En nuestra ciudad hay bares y restaurantes donde uno disfruta degustando exquisiteces de orden culinario, platos ricos y enjundiosos que, al probarlos, se siente en el estómago al instante el feliz cosquilleo de una brisa sustanciosa, como una brazada de luz que ensancha el tiempo y comprime el azul del cielo sobre el paladar. Donde come un poeta --sobre todo si es de pueblo-- no suelen hacerlo un alto ejecutivo, un gran empresario o un banquero de postín. Por eso aquí en Córdoba suelo visitar lugares como, por ejemplo, el Rincón de las Beatillas, un restaurante de aliento literario, donde además de comer buen salmorejo o rabo de toro, uno puede departir un momento de charla sencilla con amigos que labran la luz del instante con cinceles de campechanía, como, por ejemplo, Antonio, Nico, o el pintor Pepe Amate, un tipo extraordinario que sabe coserle el viento a los minutos y los hace más ágiles, fluidos y luminosos, o los inmoviliza cuando reflexiona atándolos al árbol de la melancolía, emocionando a quien está con él. No lejos de ahí, del Rincón de las Beatillas, se encuentra el Gamboa, un bar genuino, acogedor, que, al llegar el invierno, se hace libertario y congrega a un grupo de amigos, Los moriscos (Dani, Curro, Rica, Urbano...) a los que la dueña del bar, la afable Chelo, deleita con platos enjundiosos de la casa, como, por ejemplo, unos callos elaborados de un modo poético, utilizando unos ingredientes que conceden al plato una textura muy esponjosa y un sabor fascinante, casi caleidoscópico, que ensancha el paisaje de las papilas gustativas de todo aquel que prueba este manjar. Y, ateniéndonos a nuestra ruta gastronómica, del Gamboa podemos ir a Taberna Salinas, un local donde se une el sabor tradicional de la mejor cocina cordobesa al ambiente sublime de un selecto restaurante donde todo se muestra en armónico equilibrio: la rica, variada y sutil gastronomía con la afabilidad de los camareros, entre los mejores de toda la ciudad. He ido a Salinas a comer más de una vez con amigos y amigas de sitios muy dispares que querían degustar la cocina cordobesa y puedo decir que salieron del local absolutamente felices, entusiasmados, tras haber comprobado el magnífico equilibrio que ofrece este espacio entre el trato recibido, la calidad, y el precio muy asequible de los platos sabrosos que la carta nos depara.
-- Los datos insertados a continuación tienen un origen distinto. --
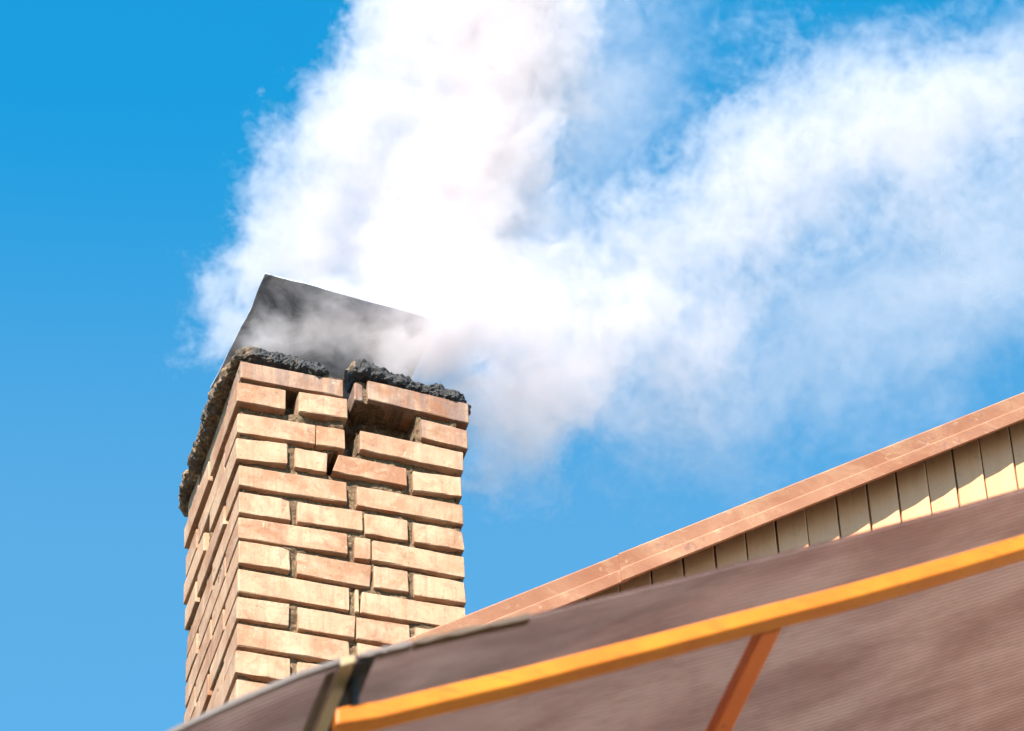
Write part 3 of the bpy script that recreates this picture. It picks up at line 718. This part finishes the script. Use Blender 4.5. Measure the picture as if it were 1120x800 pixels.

La gastronomía va unida a la nostalgia. Cuando era pequeño y venía desde mi pueblo a esta ciudad en el coche de mi padre (un grisáceo Seiscientos de aire quejumbroso) más de una vez parábamos a comer en un bar que había al fondo de una curva, a la derecha de la carretera bajando del Muriano. Se llamaba El Frenazo y en él pude degustar, al pie de mi padre, un plato de carne con tomate que aún sigue fulgiendo en mi paladar recóndito. Lo curioso es que ahora, después de tantos años, he vuelto a encontrar de nuevo ese sabor tan sutil y genuino en la carne con tomate que sirven en el bar Casa Pepe, el del Cortijo, en Ciudad Jardín, al pie de donde vivo. Juro que lo degusto con frecuencia y cada vez que lo hago siento en mí un prustiano temblor, la delectación del niño que vuelve a encontrar una esquirla azul del tiempo hundida en su paladar, donde residen los sabores sencillos, gratos, elementales que, al hallarlos de nuevo, parecen reconstruir un territorio añil que hoy sólo es niebla, un eco de días que nunca volverán, aunque aún siguen impresos en el corazón.